1. savaş sonunda genel olarak eleştiriler nazi almanyası üzerinde toplanmıştır ancak çoğusu italyan faşizmini ve japon militarizmini unutur. bende sizlere biraz bu iki devletten bahsetmek istiyorum.
    japon militarizmi
    1914'e kadar tarımı ve endüstriyi bir arada götüren japonya, endüstriyel gelişimiyle rakiplerinin önüne geçmeye başlamıştı. alman yazarları okuyarak yetişen yeni nesil, yayılmacı bir politika izleme yoluna yön vermiştir. genişlemenin temel hedefi ise çin toprakları olmuştur. küçük çatışmalarla başlayan süreç temmuz 1937'de çin'e karşı savaş görünümü almaya başladı ve japon emperyalizmi ülkeyi "militerize" etmeyi başardı. bu sürecin tamamı alman-japon yakınlaşmasının temelleri attı.
    italyan faşizmi
    mussolini, faşist iktidarın ve politikanın başlangıcı olarak, osmanlı zamanında asker çıkarılan trablusgarp'ta ki varlığını sağlamlaştırmak ve kuzey afrikada yayılmacı olmayı hedefliyordu. konuşmalarında ve yazılarında, machievelliden etkilendiği açıkca ortadır. devlet yapılanmasında faşist devletin temel görevlerini yerine getirmeyen her birey cezanlandırılması, eğitim ve öğretimini faşist esaslar üzerine yapılması hedeflenmiştir.

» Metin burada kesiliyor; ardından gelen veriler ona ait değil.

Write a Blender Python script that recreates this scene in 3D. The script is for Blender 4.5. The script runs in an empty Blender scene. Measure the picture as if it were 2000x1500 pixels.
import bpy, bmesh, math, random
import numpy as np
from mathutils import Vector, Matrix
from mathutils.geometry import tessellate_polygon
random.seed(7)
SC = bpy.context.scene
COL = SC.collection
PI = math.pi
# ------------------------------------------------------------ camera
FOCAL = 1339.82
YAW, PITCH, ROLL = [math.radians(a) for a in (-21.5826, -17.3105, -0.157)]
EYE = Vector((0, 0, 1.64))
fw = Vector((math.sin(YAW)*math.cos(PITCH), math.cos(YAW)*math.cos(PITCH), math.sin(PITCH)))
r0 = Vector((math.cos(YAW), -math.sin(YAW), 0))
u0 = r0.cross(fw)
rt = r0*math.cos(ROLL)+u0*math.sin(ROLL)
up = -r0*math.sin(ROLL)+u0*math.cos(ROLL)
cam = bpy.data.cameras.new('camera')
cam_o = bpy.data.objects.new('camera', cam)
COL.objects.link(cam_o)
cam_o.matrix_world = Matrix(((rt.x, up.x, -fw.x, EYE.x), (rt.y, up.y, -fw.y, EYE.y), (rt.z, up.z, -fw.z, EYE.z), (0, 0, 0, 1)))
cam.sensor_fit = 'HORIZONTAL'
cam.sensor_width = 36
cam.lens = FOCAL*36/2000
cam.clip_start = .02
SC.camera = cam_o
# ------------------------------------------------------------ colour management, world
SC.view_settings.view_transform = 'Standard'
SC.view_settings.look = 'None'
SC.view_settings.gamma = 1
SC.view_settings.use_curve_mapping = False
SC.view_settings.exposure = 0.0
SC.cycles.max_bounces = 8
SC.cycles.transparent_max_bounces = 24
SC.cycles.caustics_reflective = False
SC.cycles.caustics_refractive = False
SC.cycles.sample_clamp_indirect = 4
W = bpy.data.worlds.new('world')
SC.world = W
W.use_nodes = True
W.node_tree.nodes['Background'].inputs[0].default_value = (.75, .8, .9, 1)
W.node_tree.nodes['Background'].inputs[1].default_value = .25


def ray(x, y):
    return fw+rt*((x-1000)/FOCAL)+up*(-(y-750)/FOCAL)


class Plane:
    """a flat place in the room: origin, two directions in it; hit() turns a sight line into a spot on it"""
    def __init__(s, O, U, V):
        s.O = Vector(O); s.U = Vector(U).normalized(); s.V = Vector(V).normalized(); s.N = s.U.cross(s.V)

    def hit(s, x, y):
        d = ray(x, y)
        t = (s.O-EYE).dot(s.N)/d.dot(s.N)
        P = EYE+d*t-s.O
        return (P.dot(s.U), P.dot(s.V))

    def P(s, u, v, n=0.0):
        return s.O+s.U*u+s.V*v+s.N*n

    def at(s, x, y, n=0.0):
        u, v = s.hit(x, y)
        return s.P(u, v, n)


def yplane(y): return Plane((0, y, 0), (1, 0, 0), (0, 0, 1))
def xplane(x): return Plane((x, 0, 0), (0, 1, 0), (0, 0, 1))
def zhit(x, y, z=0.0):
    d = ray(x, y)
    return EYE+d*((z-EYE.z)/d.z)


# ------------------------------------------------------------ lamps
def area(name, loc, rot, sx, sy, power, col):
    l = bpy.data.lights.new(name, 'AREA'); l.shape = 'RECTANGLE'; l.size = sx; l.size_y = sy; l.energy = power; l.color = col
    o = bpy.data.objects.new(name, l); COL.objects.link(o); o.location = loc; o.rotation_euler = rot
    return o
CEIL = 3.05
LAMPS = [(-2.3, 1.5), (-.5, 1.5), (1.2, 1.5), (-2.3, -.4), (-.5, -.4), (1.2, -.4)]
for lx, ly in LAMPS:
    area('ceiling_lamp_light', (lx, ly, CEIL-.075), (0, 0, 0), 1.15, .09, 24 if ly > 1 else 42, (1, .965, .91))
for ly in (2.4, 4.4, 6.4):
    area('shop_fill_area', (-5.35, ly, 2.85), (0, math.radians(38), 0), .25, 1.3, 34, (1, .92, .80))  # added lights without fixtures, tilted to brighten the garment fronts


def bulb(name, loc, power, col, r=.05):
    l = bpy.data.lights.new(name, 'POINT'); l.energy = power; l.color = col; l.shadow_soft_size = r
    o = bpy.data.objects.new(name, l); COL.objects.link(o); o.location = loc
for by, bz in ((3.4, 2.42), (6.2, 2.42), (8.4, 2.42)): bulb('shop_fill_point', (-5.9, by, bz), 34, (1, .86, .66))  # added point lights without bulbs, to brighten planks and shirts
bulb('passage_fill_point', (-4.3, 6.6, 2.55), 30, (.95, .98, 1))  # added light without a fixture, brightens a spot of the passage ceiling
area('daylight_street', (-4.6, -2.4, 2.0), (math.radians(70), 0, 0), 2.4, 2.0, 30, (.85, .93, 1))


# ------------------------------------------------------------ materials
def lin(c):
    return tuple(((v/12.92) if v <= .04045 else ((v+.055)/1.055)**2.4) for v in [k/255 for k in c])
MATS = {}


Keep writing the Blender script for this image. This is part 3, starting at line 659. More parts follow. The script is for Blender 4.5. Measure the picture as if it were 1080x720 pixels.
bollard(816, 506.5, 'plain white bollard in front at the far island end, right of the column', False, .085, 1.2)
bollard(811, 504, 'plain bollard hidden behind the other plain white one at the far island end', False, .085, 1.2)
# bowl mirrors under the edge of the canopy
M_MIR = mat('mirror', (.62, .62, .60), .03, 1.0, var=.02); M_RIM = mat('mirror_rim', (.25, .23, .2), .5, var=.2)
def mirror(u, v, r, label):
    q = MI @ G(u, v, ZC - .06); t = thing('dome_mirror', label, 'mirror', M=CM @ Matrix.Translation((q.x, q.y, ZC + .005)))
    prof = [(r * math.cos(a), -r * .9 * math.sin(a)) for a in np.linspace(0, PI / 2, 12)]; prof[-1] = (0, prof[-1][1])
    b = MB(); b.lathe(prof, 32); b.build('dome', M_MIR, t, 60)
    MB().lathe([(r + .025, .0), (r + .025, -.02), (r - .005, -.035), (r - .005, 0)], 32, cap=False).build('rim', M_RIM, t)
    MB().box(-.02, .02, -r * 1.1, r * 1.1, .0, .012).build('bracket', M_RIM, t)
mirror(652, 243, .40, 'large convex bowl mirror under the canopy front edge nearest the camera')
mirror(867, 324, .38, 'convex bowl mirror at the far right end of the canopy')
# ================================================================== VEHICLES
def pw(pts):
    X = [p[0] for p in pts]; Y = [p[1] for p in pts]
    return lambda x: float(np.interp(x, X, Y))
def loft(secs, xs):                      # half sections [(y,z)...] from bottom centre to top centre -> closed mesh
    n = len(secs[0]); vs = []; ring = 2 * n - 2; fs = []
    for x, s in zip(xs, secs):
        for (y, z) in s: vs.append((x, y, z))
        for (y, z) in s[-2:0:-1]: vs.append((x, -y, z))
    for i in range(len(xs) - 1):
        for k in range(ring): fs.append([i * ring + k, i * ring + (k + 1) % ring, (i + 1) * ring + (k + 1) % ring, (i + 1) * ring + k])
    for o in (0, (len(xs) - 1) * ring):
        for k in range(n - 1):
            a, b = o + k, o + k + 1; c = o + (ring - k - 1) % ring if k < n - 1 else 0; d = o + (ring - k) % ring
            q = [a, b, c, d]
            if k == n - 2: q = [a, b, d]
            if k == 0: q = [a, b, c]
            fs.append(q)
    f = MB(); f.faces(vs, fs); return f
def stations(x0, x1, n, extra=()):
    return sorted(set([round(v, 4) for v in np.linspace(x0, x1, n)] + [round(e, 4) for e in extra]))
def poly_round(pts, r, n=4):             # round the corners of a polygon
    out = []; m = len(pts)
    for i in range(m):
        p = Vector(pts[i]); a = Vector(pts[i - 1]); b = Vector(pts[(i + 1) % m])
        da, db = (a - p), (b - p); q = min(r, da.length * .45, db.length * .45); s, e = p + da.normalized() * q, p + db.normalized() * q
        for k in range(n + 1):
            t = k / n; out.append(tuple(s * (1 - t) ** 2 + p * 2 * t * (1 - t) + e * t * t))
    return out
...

    faşist hükümetin dışpolitikası emperyalistti. savaşın temel dayanak olduğu, tarih çarkının kanla döndüğü inancı vardı. içten içe bir büyük roma hayalide gütmekteydiler. bu da türkiye toprakları üzerinde bir tedirginlik yaratıyordu. afrika ve asya'nın roma kökenli faşist italyan devletinin doğal hakkıdır denerek, 12 adayı elinde bulunduran italyanlar, türkleri tehdit etmekten geride kalmıyorlardı. bu gerilime bir örnek olarak italya'nın etiyopya'ya hava saldırısının ardından türkiye oraya yardımda bulunmuştur ve italyanları eleştirmiştir.

    1930'ların sonunda almanya'nın müttefiki olacak ülkelerin başlıca görünümü böyleydi.